What is being asked:
Quote the data exactly, first line to the line containing "from mathutils import Vector, Matrix, noise", with no pictures.

Given material:
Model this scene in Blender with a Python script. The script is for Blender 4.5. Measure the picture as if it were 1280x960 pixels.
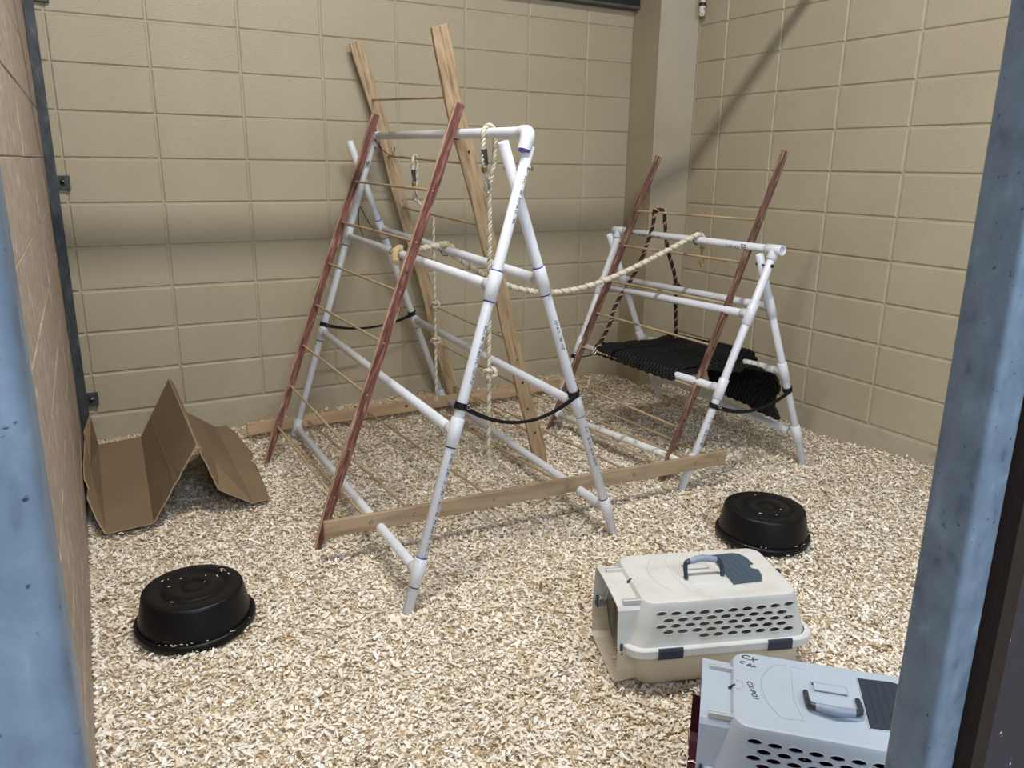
import bpy, bmesh, math, random
import numpy as np
from mathutils import Vector, Matrix, noise

for o in list(bpy.data.objects):
    bpy.data.objects.remove(o)
scene = bpy.context.scene
COL = scene.collection
random.seed(7)
RNG = np.random.default_rng(11)
PI = math.pi

# ------------------------------------------------------------------ camera
cam_data = bpy.data.cameras.new('camera')
cam = bpy.data.objects.new('camera', cam_data)
COL.objects.link(cam)
cam.location = (-0.0526, -4.253, 1.417)
cam.rotation_euler = (1.3012, -0.0134, -0.5119)
cam_data.sensor_width = 36.0
cam_data.lens = 990.44 / 1280 * 36.0
cam_data.clip_start = 0.02
scene.camera = cam

# ------------------------------------------------------------------ world and lights
world = bpy.data.worlds.new('world')
scene.world = world
world.use_nodes = True
bg = world.node_tree.nodes['Background']
bg.inputs['Color'].default_value = (0.80, 0.90, 1.0, 1)
bg.inputs['Strength'].default_value = 0.42


def area_light(name, loc, target, sx, sy, power, color):
    d = bpy.data.lights.new(name, 'AREA')
    d.shape = 'RECTANGLE'
    d.size, d.size_y, d.energy, d.color = sx, sy, power, color
    o = bpy.data.objects.new(name, d)
    COL.objects.link(o)
    o.location = loc
    d_ = Vector(target) - Vector(loc)
    o.rotation_euler = (math.atan2(d_.y, -d_.z), 0, 0)      # stays parallel to the back wall
    return o


area_light('strip_light', (0.95, -2.60, 3.74), (1.5, -2.1, 0.0), 1.5, 0.09, 92, (1.0, 0.965, 0.89))
area_light('aisle_daylight', (0.3, -6.3, 3.0), (1.3, -2.6, 0.2), 3.2, 1.6, 138, (0.76, 0.88, 1.0))

scene.view_settings.view_transform = 'Standard'
scene.view_settings.look = 'None'
scene.view_settings.gamma = 1
scene.view_settings.use_curve_mapping = False
scene.view_settings.exposure = 0.17


# ------------------------------------------------------------------ tagging helpers
def tag(o, label, cat, group=None, kind=None):
    if label: o['label'] = label
    if cat: o['category'] = cat
    if group: o['group'] = group
    if kind: o['kind'] = kind
    return o


def empty(name, loc=(0, 0, 0), rz=0.0):
    o = bpy.data.objects.new(name, None)
    o.empty_display_size = 0.05
    o.location = loc
    o.rotation_euler = (0, 0, rz)
    COL.objects.link(o)
    return o


def thing(name, label, cat, loc=(0, 0, 0), rz=0.0, group=None):
    return tag(empty(name, loc, rz), label, cat, group)


def link(name, mesh, parent=None, mats=(), smooth=False):
    """link a mesh; vertices are given in world coordinates unless the parent is rotated"""
    for m in mats:
        mesh.materials.append(m)
    if smooth:
        mesh.polygons.foreach_set('use_smooth', [True] * len(mesh.polygons))
    o = bpy.data.objects.new(name, mesh)
    COL.objects.link(o)
    if parent is not None:
        o.parent = parent
    return o


class MB:
    """collects vertices and faces of one part, in world coordinates"""

    def __init__(self, origin=(0, 0, 0)):
        self.v, self.f, self.mi, self.sm = [], [], [], []
        self.o = Vector(origin)

    def add(self, vs, fs, mi=0, smooth=True):
        b = len(self.v)
        self.v += [tuple(Vector(p) - self.o) for p in vs]
        for f in fs:
            self.f.append([b + i for i in f])
            self.mi.append(mi)
            self.sm.append(smooth)

    def build(self, name, parent=None, *mats):
        me = bpy.data.meshes.new(name)
        me.from_pydata(self.v, [], self.f)
        for m in mats:
            me.materials.append(m)
        me.polygons.foreach_set('material_index', self.mi)
        me.polygons.foreach_set('use_smooth', self.sm)
        me.update()
        o = bpy.data.objects.new(name, me)
        COL.objects.link(o)
        if parent is not None:
            o.parent = parent
        return o

    # --- primitives
    def box(self, lo, hi, mi=0, M=None):
        x0, y0, z0 = lo; x1, y1, z1 = hi
        vs = [(x0, y0, z0), (x1, y0, z0), (x1, y1, z0), (x0, y1, z0), (x0, y0, z1), (x1, y0, z1), (x1, y1, z1), (x0, y1, z1)]
        if M: vs = [M @ Vector(p) for p in vs]
        self.add(vs, [(0, 3, 2, 1), (4, 5, 6, 7), (0, 1, 5, 4), (1, 2, 6, 5), (2, 3, 7, 6), (3, 0, 4, 7)], mi, False)

    def rings(self, rs, mi=0, cap0=True, cap1=True, smooth=True):
        n = len(rs[0]); vs = [p for r in rs for p in r]; fs = []
        for k in range(len(rs) - 1):
            for i in range(n):
                j = (i + 1) % n
                fs.append((k * n + i, k * n + j, (k + 1) * n + j, (k + 1) * n + i))
        self.add(vs, fs, mi, smooth)
        if cap0: self.add(rs[0], [tuple(range(n))[::-1]], mi, False)
        if cap1: self.add(rs[-1], [tuple(range(n))], mi, False)

    def tube(self, pts, r, n=10, mi=0, caps=True, closed=False):
        pts = [Vector(p) for p in pts]
        rad = r if isinstance(r, (list, tuple)) else [r] * len(pts)
        T, N = frames(pts)
        rs = []
        for p, t, nn, q in zip(pts, T, N, rad):
            b = t.cross(nn)
            rs.append([p + (nn * math.cos(a) + b * math.sin(a)) * q for a in [2 * PI * k / n for k in range(n)]])
        self.rings(rs, mi, caps, caps)

    def pipe(self, A, B, r, n=20, wall=0.004, deep=0.05, mi=0):
        """hollow ended pipe"""
        A, B = Vector(A), Vector(B)
        t = (B - A).normalized()
        nn = t.orthogonal().normalized(); b = t.cross(nn)
        ring = lambda c, q: [c + (nn * math.cos(a) + b * math.sin(a)) * q for a in [2 * PI * k / n for k in range(n)]]
        ri = r - wall
        self.rings([ring(A + t * deep, ri * .98), ring(A, ri), ring(A, r - .0006), ring(A + t * .0006, r), ring(B - t * .0006, r), ring(B, r - .0006), ring(B, ri), ring(B - t * deep, ri * .98)], mi)


def frames(pts):
    T = []
    for i in range(len(pts)):
        a = pts[max(i - 1, 0)]; b = pts[min(i + 1, len(pts) - 1)]
        T.append((b - a).normalized())
    n = T[0].orthogonal().normalized()
    N = [n]
    for i in range(1, len(pts)):
        n = (n - T[i] * n.dot(T[i]))
        n.normalize(); N.append(n)
    return T, N


def smooth_path(ctrl, per=10):
    """Catmull-Rom through the control points"""
    P = [Vector(p) for p in ctrl]
    P = [P[0] * 2 - P[1]] + P + [P[-1] * 2 - P[-2]]
    out = []
    for i in range(1, len(P) - 2):
        for k in range(per):
            t = k / per
            a, b, c, d = P[i - 1], P[i], P[i + 1], P[i + 2]
            out.append(0.5 * ((2 * b) + (c - a) * t + (2 * a - 5 * b + 4 * c - d) * t * t + (3 * b - a - 3 * c + d) * t ** 3))
    out.append(P[-2])
    return out


def resample(pts, step):
    pts = [Vector(p) for p in pts]
    out = [pts[0]]; acc = 0.0
    for a, b in zip(pts, pts[1:]):
        L = (b - a).length
        if L < 1e-9: continue
        s = step - acc
        while s <= L:
            out.append(a.lerp(b, s / L)); s += step
        acc = L - (s - step)
    if (out[-1] - pts[-1]).length > step * .3: out.append(pts[-1])
    return out


def twisted(mb, path, R, pitch, strands=3, colors=(0,), n=6, jitter=0.0):
    """a laid rope: strands that wind about the path"""
    pts = resample(path, pitch / 9)
    T, N = frames(pts)
    for s in range(strands):
        vs = []
        rs = []
        for i, (p, t, nn) in enumerate(zip(pts, T, N)):
            b = t.cross(nn)
            a = 2 * PI * (i / 9) + 2 * PI * s / strands
            jj = 1 + jitter * math.sin(i * 1.7 + s * 2.1)
            vs.append(p + (nn * math.cos(a) + b * math.sin(a)) * R * .5 * jj)
            rs.append(R * .56 * jj)
        mb.tube(vs, rs, n, colors[s % len(colors)])


# ------------------------------------------------------------------ materials
def mat(name, rgb, rough=0.5, metal=0.0, spec=0.5, coat=0.0):
    m = bpy.data.materials.new(name)
    m.use_nodes = True
    b = m.node_tree.nodes['Principled BSDF']
    b.inputs['Base Color'].default_value = (*rgb, 1)
    b.inputs['Roughness'].default_value = rough
    b.inputs['Metallic'].default_value = metal
    b.inputs['Specular IOR Level'].default_value = spec
    b.inputs['Coat Weight'].default_value = coat
    return m


def nodes_of(m):
    nt = m.node_tree
    return nt, nt.nodes, nt.links, nt.nodes['Principled BSDF']


def add_noise(m, scale=(1, 1, 1), nscale=5, detail=4, stops=None, bump=0.0, bscale=None, coord='Object', rough_var=None, dist=0.01, distort=0.0):
    nt, N, L, B = nodes_of(m)
    tc = N.new('ShaderNodeTexCoord'); mp = N.new('ShaderNodeMapping')
    mp.inputs['Scale'].default_value = scale
    L.new(tc.outputs[coord], mp.inputs['Vector'])
    nz = N.new('ShaderNodeTexNoise'); nz.inputs['Scale'].default_value = nscale; nz.inputs['Detail'].default_value = detail
    nz.inputs['Distortion'].default_value = distort
    L.new(mp.outputs[0], nz.inputs['Vector'])
    if stops:
        cr = N.new('ShaderNodeValToRGB')
        el = cr.color_ramp.elements
        while len(el) > 1: el.remove(el[-1])
        el[0].position, el[0].color = stops[0][0], (*stops[0][1], 1)
        for p, c in stops[1:]:
            e = el.new(p); e.color = (*c, 1)
        L.new(nz.outputs['Fac'], cr.inputs['Fac'])
        L.new(cr.outputs['Color'], B.inputs['Base Color'])
    if rough_var:
        mr = N.new('ShaderNodeMapRange'); mr.inputs[3].default_value, mr.inputs[4].default_value = rough_var
        L.new(nz.outputs['Fac'], mr.inputs[0]); L.new(mr.outputs[0], B.inputs['Roughness'])
    if bump:
        n2 = nz
        if bscale:
            n2 = N.new('ShaderNodeTexNoise'); n2.inputs['Scale'].default_value = bscale; n2.inputs['Detail'].default_value = 3
            L.new(mp.outputs[0], n2.inputs['Vector'])
        bp = N.new('ShaderNodeBump'); bp.inputs['Strength'].default_value = bump; bp.inputs['Distance'].default_value = dist
        L.new(n2.outputs['Fac'], bp.inputs['Height']); L.new(bp.outputs[0], B.inputs['Normal'])
    return m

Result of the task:
Model this scene in Blender with a Python script. The script is for Blender 4.5. Measure the picture as if it were 1280x960 pixels.
import bpy, bmesh, math, random
import numpy as np
from mathutils import Vector, Matrix, noise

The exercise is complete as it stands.